While the alliance of the three groups may make it seem they have broad support, it’s pretty much ‘all in the family.’  US Army Sgt Justin Griffith has described himself as a “client” and “member” of the MRFF, and he is also the “military director” for American Atheists.  His second, US Marine Sgt Paul Loebe, is his “assistant” at American Atheists and had been leading the effort to demand a counter-response to the shocking Christian support for US Marines.

So while it may seem to be more than one “group,” it is actually the same few people, making essentially the same complaint: We want to be like the Christians.  Bravo.

Primarily, it seems the groups are manufacturing and sensationalizing yet another incident allowing them to drag the US military through the mud.  Military atheists did the same thing at Fort Bragg, criticizing the US Army at every turn, even as it supported the same event there.

In short, the atheists are claiming the US military is obligated to host them, because they have allowed a Christian church to host events supporting servicemembers.  The ludicrous nature of demanding to be an asterisk on Christianity (“if they…then we…”) seems to escape them.  Allowing a church to sponsor (apparently well-attended) events for troops does not mean the US military is required to open their military facilities to any Tom, Dick, or Harry that demands entrance.

But the persecuted martyr card plays well in the press — as do the accusations of “dooms day” cults.

The goal of the “Freedom From Religion” Foundation is obvious.  It should be obvious by now that Michael Weinstein’s MRFF goals have nothing to do with religious freedom — in fact, they’re quite the opposite — Weinstein supports religious freedom only for the right kind of religious beliefs.  Likewise, American Atheists, as guided by two members of the US military in matters pertaining to their own organization, have made it their explicit goal to so stigmatize religious freedom in the military that the military won’t touch it — even when it comes to the free exercise of its own troops.


  • Where to begin with this one. I happen to think in general that you are correct. I may have some difference of opinion from time to time, but overall, I am in agreement with you on this topic. As a career soldier, within a couple of years, retirement, I am disgusted with certain members of the military (one of whom was stationed on the same base I have been at for 18 years) who feel they need the services of civilian organizations to plead their cause of unjust treatment because of their lack of belief. I am even more disgusted with civilian organizations who make their infamy with the constant barrage of issues that they personally are not facing. Some of these people are former military and every time I read something like this I come to the understanding of why they are former; they did not have the intestinal fortitude to make their service mean something, rather than doing their service as a selfless act, as is one of the tenets of the Army, they use it as a platform for launching their diatribes and mentoring you service members and leaders into doing exactly the opposite of what the good order and discipline of military life requires.
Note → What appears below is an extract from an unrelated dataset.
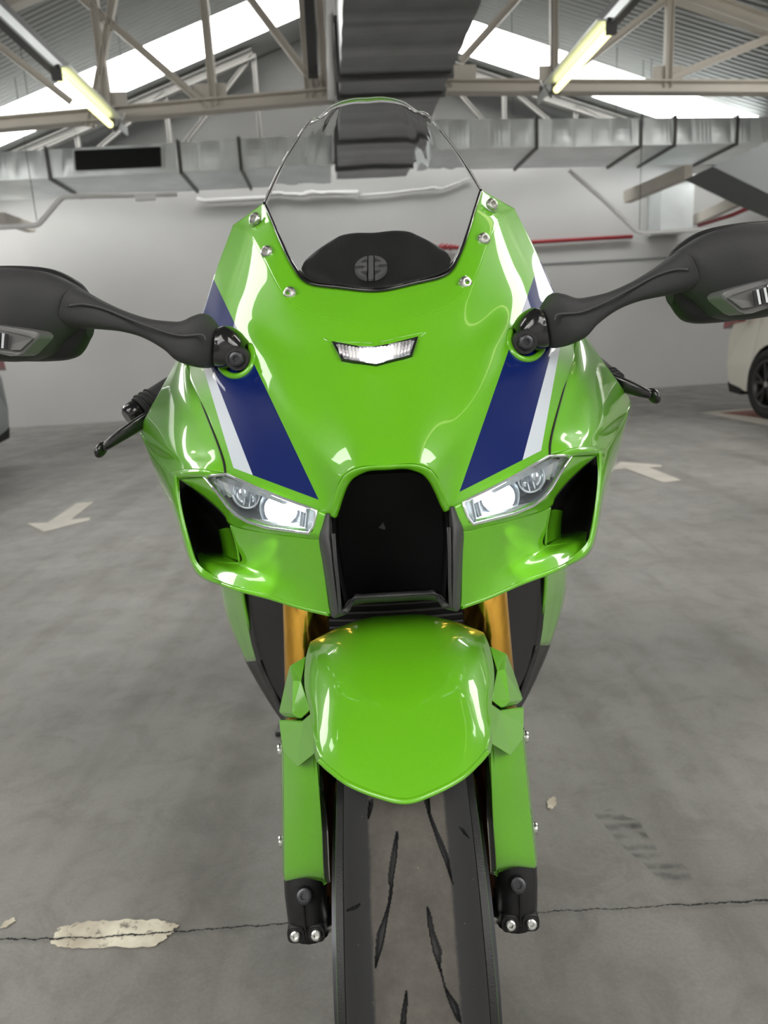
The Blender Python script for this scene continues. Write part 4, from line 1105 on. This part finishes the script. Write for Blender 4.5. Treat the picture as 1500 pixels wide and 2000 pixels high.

    I have been secular my entire military career and have more recently moved towards the Humanist philosophy. In all my years, from private to senior NCO I have never been in a position in which I have not been able to do the proper research and quote completely and correctly from the proper regulations. I have never been forced into any situation in which religion has been jammed down my throat, if has even come close I use my personal courage and candor, as I was taught, to establish my position. I have never felt the need to establish the “fellowship” of a particular movement, I have the fellowship of my fellow soldiers. It is a relationship built upon respect, for each other and our skills. I am in a brotherhood that consists of many beliefs and/or disbeliefs. I have been in since DADT was brought into law and have been here to see it go away, so I can say personally that I have been through the had times and the good when it comes to command philosophy.

    I look at these young folks who wish to pursue their freedom by being exclusive and I am disgusted. They do not promote their cause to right a wrong done to them, they speak as if they have the authority to share my voice. These civilian organizations are giving them the platform from which to do it. The immaturity they demonstrate is most exemplified by going outside the system to right their perceived wrongs. There is no need to go outside the system to receive equal rights, all they have to do is ask, and do so not as someone who deserves the resource, but as someone who is trying to be a resource. An example of this simple process is that military members of Central North Carolina Atheists and Humanists (CNCAH) have procured the use of a Fort Bragg facility in September to host a speaker from the speaker series. David Niose will be speaking to group members on September 22nd . You know what they had to do? Ask and follow the process for requesting the facility. That simple, no threats of law suit, no need to appeal to their parent organization the AHA, no negative press.

    Our personal belief structure may be different and I may have differences of opinion with some of your content, but I am in agreement with the undisciplined approach that some take to getting what they want. Especially, when those who serve already get what they need, they are just not smart enough or mature enough to actually figure out the means and put in the time to do things the right way. It is a disgusting display of selfish service.